Using simple models gets one in the habit of forcing one's thoughts to conform with physical possibility in a reasoned way. A reasoned understructure for one's knowlege is of immense value in an era where people increasingly try to sway opinion by applying knowledge of the illogical way the brain works. Applied consistently, simple models "enable you to detect when a man is talking rot"(J. A. Smith, 1914)

Friday, August 13, 2004

Watch the simple model

When water freezes into ice or snow, it becomes very reflective, causing it to absorb less energy, causing more cooling. As ice or vapor turns into water, it becomes an almost perfect blackbody, absorbing more heat, causing more warming. This positive feedback makes the freeze/thaw cycle the dominant weather driver on earth. We observe it daily at the equator wherever mountains stick up high enough. We observe it annually as the poles are alternately stuck into shadow and 24-hour daylight.
The annual freeze-thaw cycle will dominate earth's weather as long as there is polar ice.
Positive feedback makes the freeze-thaw boundary remarkably distinct, and much easier to track over the long term than temperatures.
The long-term trend for these cycles is progressive thawing, toward both altitude and the poles. It should not result in the arctic becoming ice-free in summer before the next century but growing seasons, frost-free days, and permafrost melting are all progressing northward.

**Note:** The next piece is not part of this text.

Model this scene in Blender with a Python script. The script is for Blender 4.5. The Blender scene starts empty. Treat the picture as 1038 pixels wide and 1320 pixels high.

Vertical thawing is eliminating snowpack and glaciers worldwide.
Our climate prediction from the simple model and its behavior is:

More of the same, with a warming trend.

Friday, August 06, 2004

First simple model - earth climate

The earth is a ball of iron alloy, coated in rock, coated mostly in water, with a gas layer on top.
Heat (energy) comes out from the center to the rock/gas and water/gas interfaces, where we live.
Energy comes in through space from the sun.
Energy is radiated from the outside of the earth, from the interfaces out to the outside of the gas layer, into space.

The earth does not put out enough energy to keep the surface from freezing without help from the sun.
This is the basic energy-flow model.